Strip the pictures and reproduce the rest of the listing exactly.

> INFORMATION PROVIDED:
☆ ☆ ☆ ☆ ☆ ☆ ☆
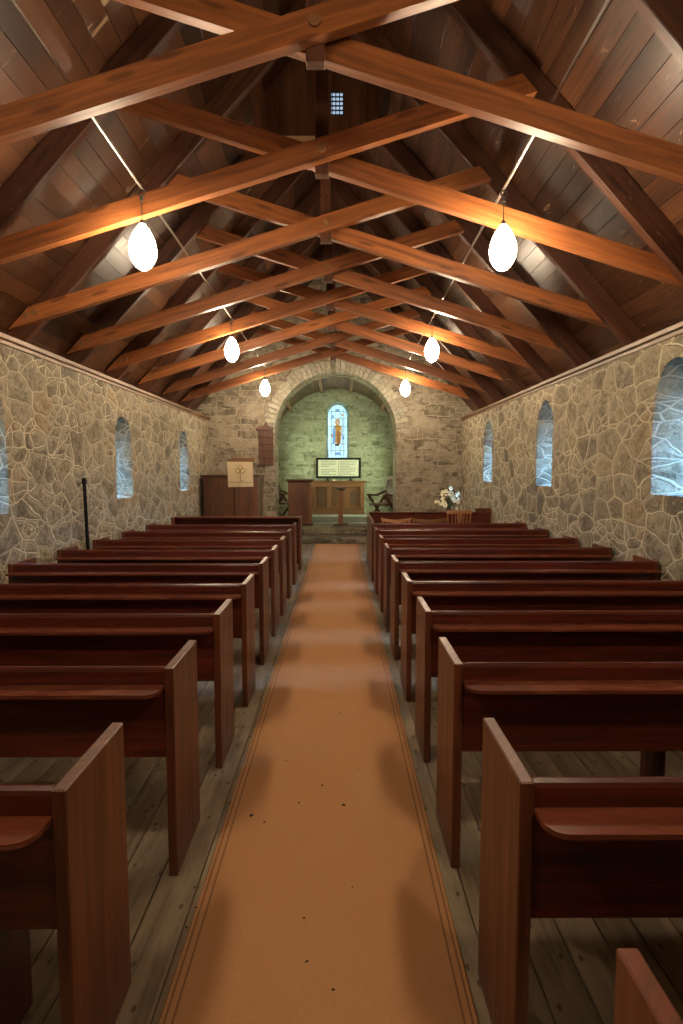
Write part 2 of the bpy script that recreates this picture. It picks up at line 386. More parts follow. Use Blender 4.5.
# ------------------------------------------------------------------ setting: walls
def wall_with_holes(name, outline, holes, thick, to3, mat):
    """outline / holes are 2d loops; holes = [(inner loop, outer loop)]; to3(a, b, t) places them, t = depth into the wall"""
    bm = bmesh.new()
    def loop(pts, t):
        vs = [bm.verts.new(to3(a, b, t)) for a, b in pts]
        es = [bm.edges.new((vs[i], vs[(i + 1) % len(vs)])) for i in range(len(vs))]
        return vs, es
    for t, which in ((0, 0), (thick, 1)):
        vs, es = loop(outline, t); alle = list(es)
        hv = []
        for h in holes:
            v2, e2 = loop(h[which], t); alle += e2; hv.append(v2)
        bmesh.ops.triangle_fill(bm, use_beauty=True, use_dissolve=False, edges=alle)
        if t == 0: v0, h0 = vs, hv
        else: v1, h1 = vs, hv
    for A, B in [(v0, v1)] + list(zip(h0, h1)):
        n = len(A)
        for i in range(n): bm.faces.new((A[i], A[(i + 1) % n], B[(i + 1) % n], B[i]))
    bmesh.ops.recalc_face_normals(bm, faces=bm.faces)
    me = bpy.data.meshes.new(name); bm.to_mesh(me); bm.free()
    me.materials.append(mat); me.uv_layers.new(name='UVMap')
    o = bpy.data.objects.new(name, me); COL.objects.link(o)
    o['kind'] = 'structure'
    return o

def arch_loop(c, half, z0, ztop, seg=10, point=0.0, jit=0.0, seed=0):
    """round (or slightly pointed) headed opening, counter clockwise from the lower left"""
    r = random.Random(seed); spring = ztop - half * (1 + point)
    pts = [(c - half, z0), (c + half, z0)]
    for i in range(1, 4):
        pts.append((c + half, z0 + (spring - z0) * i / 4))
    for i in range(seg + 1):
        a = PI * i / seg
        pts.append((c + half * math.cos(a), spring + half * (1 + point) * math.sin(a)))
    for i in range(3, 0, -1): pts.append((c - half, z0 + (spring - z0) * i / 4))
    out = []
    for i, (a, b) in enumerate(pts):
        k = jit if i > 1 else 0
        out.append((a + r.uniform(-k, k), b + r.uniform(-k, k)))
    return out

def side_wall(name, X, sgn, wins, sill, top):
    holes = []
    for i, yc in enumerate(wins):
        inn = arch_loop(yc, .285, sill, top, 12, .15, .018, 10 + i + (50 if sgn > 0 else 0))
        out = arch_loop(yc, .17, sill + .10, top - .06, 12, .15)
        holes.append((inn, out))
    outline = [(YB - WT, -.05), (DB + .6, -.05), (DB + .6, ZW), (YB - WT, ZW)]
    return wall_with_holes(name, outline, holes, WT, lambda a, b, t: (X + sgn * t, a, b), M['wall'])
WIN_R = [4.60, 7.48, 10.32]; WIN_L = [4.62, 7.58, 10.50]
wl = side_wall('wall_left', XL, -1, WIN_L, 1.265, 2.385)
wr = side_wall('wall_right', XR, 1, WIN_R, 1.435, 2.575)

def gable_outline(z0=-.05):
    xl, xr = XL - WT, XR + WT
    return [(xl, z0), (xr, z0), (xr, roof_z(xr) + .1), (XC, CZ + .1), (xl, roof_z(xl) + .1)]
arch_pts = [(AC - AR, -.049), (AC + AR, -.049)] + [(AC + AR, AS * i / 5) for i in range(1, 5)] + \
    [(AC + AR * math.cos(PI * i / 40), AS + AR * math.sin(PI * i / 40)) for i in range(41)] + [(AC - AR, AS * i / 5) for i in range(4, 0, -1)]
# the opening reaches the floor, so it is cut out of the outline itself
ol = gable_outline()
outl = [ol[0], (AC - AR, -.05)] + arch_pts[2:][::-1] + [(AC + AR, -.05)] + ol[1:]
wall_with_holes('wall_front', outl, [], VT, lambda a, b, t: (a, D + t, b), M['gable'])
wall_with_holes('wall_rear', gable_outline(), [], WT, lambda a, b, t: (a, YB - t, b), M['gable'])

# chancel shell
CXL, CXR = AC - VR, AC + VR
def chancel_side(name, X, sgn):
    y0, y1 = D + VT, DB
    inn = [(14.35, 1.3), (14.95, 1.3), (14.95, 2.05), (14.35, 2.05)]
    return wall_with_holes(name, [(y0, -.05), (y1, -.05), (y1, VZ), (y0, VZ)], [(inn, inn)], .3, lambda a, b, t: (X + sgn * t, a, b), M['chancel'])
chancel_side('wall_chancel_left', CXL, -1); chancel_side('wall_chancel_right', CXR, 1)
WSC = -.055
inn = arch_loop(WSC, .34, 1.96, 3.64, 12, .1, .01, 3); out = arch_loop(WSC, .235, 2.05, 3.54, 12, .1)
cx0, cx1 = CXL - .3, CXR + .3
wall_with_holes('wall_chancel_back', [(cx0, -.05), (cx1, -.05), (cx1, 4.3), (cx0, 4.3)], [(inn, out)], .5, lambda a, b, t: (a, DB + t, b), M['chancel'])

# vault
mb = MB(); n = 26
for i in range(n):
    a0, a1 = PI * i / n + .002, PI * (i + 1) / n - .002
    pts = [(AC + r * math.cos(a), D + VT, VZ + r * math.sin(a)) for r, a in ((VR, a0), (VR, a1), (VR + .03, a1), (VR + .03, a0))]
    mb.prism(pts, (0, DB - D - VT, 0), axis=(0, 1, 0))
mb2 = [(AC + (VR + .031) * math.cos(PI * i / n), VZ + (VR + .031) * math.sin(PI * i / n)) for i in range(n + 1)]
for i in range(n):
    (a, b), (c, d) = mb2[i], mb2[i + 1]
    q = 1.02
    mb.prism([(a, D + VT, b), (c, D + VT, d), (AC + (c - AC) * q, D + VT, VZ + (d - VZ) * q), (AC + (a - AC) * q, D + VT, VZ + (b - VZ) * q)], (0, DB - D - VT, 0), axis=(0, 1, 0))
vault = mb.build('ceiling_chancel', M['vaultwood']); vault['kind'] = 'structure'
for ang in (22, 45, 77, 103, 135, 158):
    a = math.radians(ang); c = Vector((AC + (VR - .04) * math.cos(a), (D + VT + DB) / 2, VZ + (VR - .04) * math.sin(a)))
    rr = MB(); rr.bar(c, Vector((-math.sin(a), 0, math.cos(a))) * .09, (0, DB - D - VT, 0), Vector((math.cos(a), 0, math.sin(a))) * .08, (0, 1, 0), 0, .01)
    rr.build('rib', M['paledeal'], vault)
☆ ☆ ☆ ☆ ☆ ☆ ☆
> THE COMPLETED TASK:
Write part 2 of the bpy script that recreates this picture. It picks up at line 386. More parts follow. Use Blender 4.5.
# ------------------------------------------------------------------ setting: walls
def wall_with_holes(name, outline, holes, thick, to3, mat):
    """outline / holes are 2d loops; holes = [(inner loop, outer loop)]; to3(a, b, t) places them, t = depth into the wall"""
    bm = bmesh.new()
    def loop(pts, t):
        vs = [bm.verts.new(to3(a, b, t)) for a, b in pts]
        es = [bm.edges.new((vs[i], vs[(i + 1) % len(vs)])) for i in range(len(vs))]
        return vs, es
    for t, which in ((0, 0), (thick, 1)):
        vs, es = loop(outline, t); alle = list(es)
        hv = []
        for h in holes:
            v2, e2 = loop(h[which], t); alle += e2; hv.append(v2)
        bmesh.ops.triangle_fill(bm, use_beauty=True, use_dissolve=False, edges=alle)
        if t == 0: v0, h0 = vs, hv
        else: v1, h1 = vs, hv
    for A, B in [(v0, v1)] + list(zip(h0, h1)):
        n = len(A)
        for i in range(n): bm.faces.new((A[i], A[(i + 1) % n], B[(i + 1) % n], B[i]))
    bmesh.ops.recalc_face_normals(bm, faces=bm.faces)
    me = bpy.data.meshes.new(name); bm.to_mesh(me); bm.free()
    me.materials.append(mat); me.uv_layers.new(name='UVMap')
    o = bpy.data.objects.new(name, me); COL.objects.link(o)
    o['kind'] = 'structure'
    return o

def arch_loop(c, half, z0, ztop, seg=10, point=0.0, jit=0.0, seed=0):
    """round (or slightly pointed) headed opening, counter clockwise from the lower left"""
    r = random.Random(seed); spring = ztop - half * (1 + point)
    pts = [(c - half, z0), (c + half, z0)]
    for i in range(1, 4):
        pts.append((c + half, z0 + (spring - z0) * i / 4))
    for i in range(seg + 1):
        a = PI * i / seg
        pts.append((c + half * math.cos(a), spring + half * (1 + point) * math.sin(a)))
    for i in range(3, 0, -1): pts.append((c - half, z0 + (spring - z0) * i / 4))
    out = []
    for i, (a, b) in enumerate(pts):
        k = jit if i > 1 else 0
        out.append((a + r.uniform(-k, k), b + r.uniform(-k, k)))
    return out

def side_wall(name, X, sgn, wins, sill, top):
    holes = []
    for i, yc in enumerate(wins):
        inn = arch_loop(yc, .285, sill, top, 12, .15, .018, 10 + i + (50 if sgn > 0 else 0))
        out = arch_loop(yc, .17, sill + .10, top - .06, 12, .15)
        holes.append((inn, out))
    outline = [(YB - WT, -.05), (DB + .6, -.05), (DB + .6, ZW), (YB - WT, ZW)]
    return wall_with_holes(name, outline, holes, WT, lambda a, b, t: (X + sgn * t, a, b), M['wall'])
WIN_R = [4.60, 7.48, 10.32]; WIN_L = [4.62, 7.58, 10.50]
wl = side_wall('wall_left', XL, -1, WIN_L, 1.265, 2.385)
wr = side_wall('wall_right', XR, 1, WIN_R, 1.435, 2.575)

def gable_outline(z0=-.05):
    xl, xr = XL - WT, XR + WT
    return [(xl, z0), (xr, z0), (xr, roof_z(xr) + .1), (XC, CZ + .1), (xl, roof_z(xl) + .1)]
arch_pts = [(AC - AR, -.049), (AC + AR, -.049)] + [(AC + AR, AS * i / 5) for i in range(1, 5)] + \
    [(AC + AR * math.cos(PI * i / 40), AS + AR * math.sin(PI * i / 40)) for i in range(41)] + [(AC - AR, AS * i / 5) for i in range(4, 0, -1)]
# the opening reaches the floor, so it is cut out of the outline itself
ol = gable_outline()
outl = [ol[0], (AC - AR, -.05)] + arch_pts[2:][::-1] + [(AC + AR, -.05)] + ol[1:]
wall_with_holes('wall_front', outl, [], VT, lambda a, b, t: (a, D + t, b), M['gable'])
wall_with_holes('wall_rear', gable_outline(), [], WT, lambda a, b, t: (a, YB - t, b), M['gable'])

# chancel shell
CXL, CXR = AC - VR, AC + VR
def chancel_side(name, X, sgn):
    y0, y1 = D + VT, DB
    inn = [(14.35, 1.3), (14.95, 1.3), (14.95, 2.05), (14.35, 2.05)]
    return wall_with_holes(name, [(y0, -.05), (y1, -.05), (y1, VZ), (y0, VZ)], [(inn, inn)], .3, lambda a, b, t: (X + sgn * t, a, b), M['chancel'])
chancel_side('wall_chancel_left', CXL, -1); chancel_side('wall_chancel_right', CXR, 1)
WSC = -.055
inn = arch_loop(WSC, .34, 1.96, 3.64, 12, .1, .01, 3); out = arch_loop(WSC, .235, 2.05, 3.54, 12, .1)
cx0, cx1 = CXL - .3, CXR + .3
wall_with_holes('wall_chancel_back', [(cx0, -.05), (cx1, -.05), (cx1, 4.3), (cx0, 4.3)], [(inn, out)], .5, lambda a, b, t: (a, DB + t, b), M['chancel'])

# vault
mb = MB(); n = 26
for i in range(n):
    a0, a1 = PI * i / n + .002, PI * (i + 1) / n - .002
    pts = [(AC + r * math.cos(a), D + VT, VZ + r * math.sin(a)) for r, a in ((VR, a0), (VR, a1), (VR + .03, a1), (VR + .03, a0))]
    mb.prism(pts, (0, DB - D - VT, 0), axis=(0, 1, 0))
mb2 = [(AC + (VR + .031) * math.cos(PI * i / n), VZ + (VR + .031) * math.sin(PI * i / n)) for i in range(n + 1)]
for i in range(n):
    (a, b), (c, d) = mb2[i], mb2[i + 1]
    q = 1.02
    mb.prism([(a, D + VT, b), (c, D + VT, d), (AC + (c - AC) * q, D + VT, VZ + (d - VZ) * q), (AC + (a - AC) * q, D + VT, VZ + (b - VZ) * q)], (0, DB - D - VT, 0), axis=(0, 1, 0))
vault = mb.build('ceiling_chancel', M['vaultwood']); vault['kind'] = 'structure'
for ang in (22, 45, 77, 103, 135, 158):
    a = math.radians(ang); c = Vector((AC + (VR - .04) * math.cos(a), (D + VT + DB) / 2, VZ + (VR - .04) * math.sin(a)))
    rr = MB(); rr.bar(c, Vector((-math.sin(a), 0, math.cos(a))) * .09, (0, DB - D - VT, 0), Vector((math.cos(a), 0, math.sin(a))) * .08, (0, 1, 0), 0, .01)
    rr.build('rib', M['paledeal'], vault)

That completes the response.